Monday, December 10, 2007

small world?

I was at Kiwanis on Saturday, perusing the aisles for a white elephant gift and finding some more LPs, when I came across a wooden picture frame. The backing in it was shiny and silky, like the back of a photograph, so I investigated. Lo and behold, it was a photograph: an 8x10 of some girl about my age, taken in 1973. I was pretty amused at this find (and thought that she looked a little bit like my mom), so I bought the whole thing for 50 cents. The intent was to use it as a white elephant gift for the youth group Christmas party.

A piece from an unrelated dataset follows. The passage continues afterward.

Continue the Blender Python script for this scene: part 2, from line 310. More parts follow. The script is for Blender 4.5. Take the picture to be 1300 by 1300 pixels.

Fast forward to this morning. The picture of the random 70s girl is hanging on the wall above the coat racks in my entryway. My parents stop by the house and I point out the picture to them, explaining how I came upon it. My mom thinks she looks familiar, but can't place her. After a while, my dad says that he thinks it looks like Sue, my friend Fred's mom. So I tell them I'll e-mail Fred with a copy of the picture to see if it really is her.


Guess what? Fred confirmed. It's his mom. I bought a picture of Fred's mom at Kiwanis for 50 cents.

This made my week. I absolutely love random stuff like this. What are the chances?

Wednesday, December 05, 2007

patience, trust, peace

O God of all seasons and senses,
grant me your sense of timing
to submit gracefully
and rejoice quietly
in the turn of the seasons.

In this season of short days and long nights,
of grey and white and cold,
teach me the lessons of waiting:
of the snow joining the mystery
of the hunkered-down seeds
growing in their sleep
watched over by gnarled-limbed, grandparent trees
resting from autumn's staggering energy;
of the silent, whirling earth
circling to race back home to the sun.

O God, grant me your sense of timing.

In this season of short days and long nights,
of grey and white and cold,
teach me the lessons of beginnings:
that such waitings and endings
may be a starting place,
a planting of seeds
which bring to birth
what is ready to be born -
something right and just and different,
a new song,
a deeper relationship,
a fuller love -
in the fullness of your time.

Ted Loder


This was the reading that framed the Whitworth Choir's Christmas concert this year. It resonates with me, as if this prayer was chosen specifically for me at this time in my life.

Being able to spend this last weekend in Seattle with so many dear friends was both wonderful, sad, and overwhelming. Seeing them - being surrounded again by music and companionship and familiarity - made me realize how completely at home I was with them last year. It also made me bitingly aware of how much I miss it, and how lonely and uncertain these last few months of my life have been. I feel like I am in a season of winter - there are short, glorious days of encouragement (like this weekend), but they are scattered between long nights of weariness, frustration, and uncertainty.

That's why Loder's prayer was so meaningful to me. It reminds me that the ending of school and the waiting, now, of not knowing quite which path I'm on, will be a starting place for something new - and right - and, yes, different. And even though my heart longs to return to the comfort and familiarity of that old song I knew so well - music, friends, studying, school - God is leading me to a new song, a deeper relationship, and a fuller love. Isn't it strange how we gravitate towards comfort? But comfort doesn't push us to growth. I know that eventually I will look back on this time and smile at the place it holds in my greater story. Unfortunately, that doesn't make the waiting any easier or the wilderness any less barren.

I recently listened to a sermon on prayer from my pastor in Spokane, Bill Mounce. He was discussing the ebb and flow, the seasons that we go through in life, prayer, and relationships. He illustrated the point by quoting Terry Muck, writing from the perspective of a farmer:

"The biggest difference I can see [between farmers and city-dwellers] is that city people always think that this year has got to be better than the last. If they don't get a raise, acquire something new, or find something somehow better off, they think they're failures.

Farm folks look at things a bit differently. We know that there are going to be good years and bad years. We can't control the weather, we can't prevent a bad crop, we can't control sickness. So you learn just to work hard, and make up your mind to take what comes."

God, grant me your sense of timing to submit gracefully and rejoice quietly in the turn of the seasons.